The vessel was cleared to proceed and loaded 296,302t of iron ore belonging to Brazilian producer Vale at Ponta Da Madeira on 3-7 May. But Polaris decided to delay the voyage and wait for a more detailed survey that will be carried out on 11 May in conjunction with the Korean Register of Shipping and various other authorities followed by any necessary repair works.

This is the third vessel of a similar type — single-hull VLCC built in the early 1990s and converted to a bulk carrier in 2008-10 — to develop problems in the past six weeks.
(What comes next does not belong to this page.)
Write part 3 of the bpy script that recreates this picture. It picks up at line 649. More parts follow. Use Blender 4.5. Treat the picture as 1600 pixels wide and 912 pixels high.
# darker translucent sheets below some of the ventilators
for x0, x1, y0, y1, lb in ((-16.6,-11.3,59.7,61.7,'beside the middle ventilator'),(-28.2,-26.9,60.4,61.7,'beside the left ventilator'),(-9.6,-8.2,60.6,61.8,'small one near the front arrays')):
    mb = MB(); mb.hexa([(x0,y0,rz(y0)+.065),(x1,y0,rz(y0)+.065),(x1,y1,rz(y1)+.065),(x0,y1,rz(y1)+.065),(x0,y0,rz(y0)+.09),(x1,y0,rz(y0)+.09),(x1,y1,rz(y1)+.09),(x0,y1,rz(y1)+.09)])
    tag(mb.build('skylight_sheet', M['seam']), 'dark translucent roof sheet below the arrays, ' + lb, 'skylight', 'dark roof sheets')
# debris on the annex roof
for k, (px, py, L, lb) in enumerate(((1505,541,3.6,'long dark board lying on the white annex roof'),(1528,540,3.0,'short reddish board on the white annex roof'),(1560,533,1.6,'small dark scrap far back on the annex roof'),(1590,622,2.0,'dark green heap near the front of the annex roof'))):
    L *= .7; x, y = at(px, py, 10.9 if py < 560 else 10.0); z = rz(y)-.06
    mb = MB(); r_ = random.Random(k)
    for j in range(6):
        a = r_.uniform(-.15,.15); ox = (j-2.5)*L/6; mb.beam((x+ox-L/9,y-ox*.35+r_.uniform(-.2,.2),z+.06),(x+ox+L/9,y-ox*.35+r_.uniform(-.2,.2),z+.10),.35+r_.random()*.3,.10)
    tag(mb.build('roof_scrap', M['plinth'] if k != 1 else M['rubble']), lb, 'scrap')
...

The first was the Stellar Daisy, while cracks were subsequently discovered on the [Stellar Unicorn](https://direct.argusmedia.com/newsandanalysis/article/1439498).

Polaris and the Korean Register of Shipping have created checks for crews on similar ships to carry out and have undertaken repairs or strengthening work where necessary, the company said. The Stellar Hermes has undergone strengthening work and similar measures may be carried out on the Stellar Queen.

There are 50 single-hull VLCC conversions on the water. The majority of these are under 10-year charter agreements to Vale and were converted in 2008-10, which means that the charter agreements are expected to conclude over the next couple of years. Most of the vessels were built around 1992-94, which would make them around 25 years old when the agreements expire — above the current average age of 21.5 years at which standard Capesize vessels are scrapped.

Charterers prefer newer vessels and it is unlikely that many will look to book these VLCC conversions.